René suit avec ses co-résidents des programmes sur l’addiction et comment s’en sortir, tous les matins de 9 h 30 à 11 h 30, du lundi au vendredi, à la Maison Morberg.

« Je ne suis pas encore prêt pour l’instant, mais la Morberg House va m’aider à trouver du travail quand j’aurai complètement dépassé cette situation », espère-t-il.

René
René réside à la Morberg House depuis quatre mois. Il reconstruit tout doucement sa vie. (photo : Marta Guerrero)

Un peu plus de soutien?

Selon Marion Willis, les organismes actifs de l’autre côté de la rivière Rouge reçoivent beaucoup plus de subventions de la part du gouvernement provincial que Saint-Boniface Street Links.

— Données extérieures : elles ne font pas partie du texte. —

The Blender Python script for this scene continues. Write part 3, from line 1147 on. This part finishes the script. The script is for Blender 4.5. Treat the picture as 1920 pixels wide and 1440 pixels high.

« Au milieu de l’année 2022, le gouvernement provincial a annoncé pour la première fois depuis 2016 une subvention unique de 214 000 $ à notre profit, sur une période de deux ans. Nous l’avons reçue en janvier 2023. L’autre unique subvention de 325 000 $ du fédéral prend fin en novembre 2023 et nous allons devoir continuer à fonctionner grâce aux dons des bienfaiteurs », regrette-t-elle.

Cela dit, Saint-Boniface Street Links reçoit une subvention de 100 000 $ de la part d’une fondation de Calgary qui a exigé l’anonymat et une autre subvention de 80 000 $ de la part de United Way Winnipeg.

Pour référence, les dépenses de l’organisme pour l’année financière 2022-2023 ont été de 1,6 millions $.

Salvatore Salvaggio
Salvatore Salvaggio (tout à gauche) et ses cinq co-résidents de la Morberg House. (photo : Mehdi Mehenni)

Idéalement, Marion Willis souhaite ouvrir une résidence de trente lits pour des femmes itinérantes.

« Beaucoup d’itinérants remontent du centre-ville vers Saint-Boniface, particulièrement pendant le printemps et pendant l’été. Notre région est plus sécuritaire et il y a plus de verdure et de terrains libres où ils peuvent installer leurs tentes. Il y a aussi le fait que les itinérants savent, de bouche à oreille, qu’ils vont avoir de l’aide très rapidement de notre part », note-t-elle.

Pour continuer à aider, Saint-Boniface Street Links, qui reconnaît que le maire de Winnipeg l’appuie dans ses missions, espère un peu plus de soutien.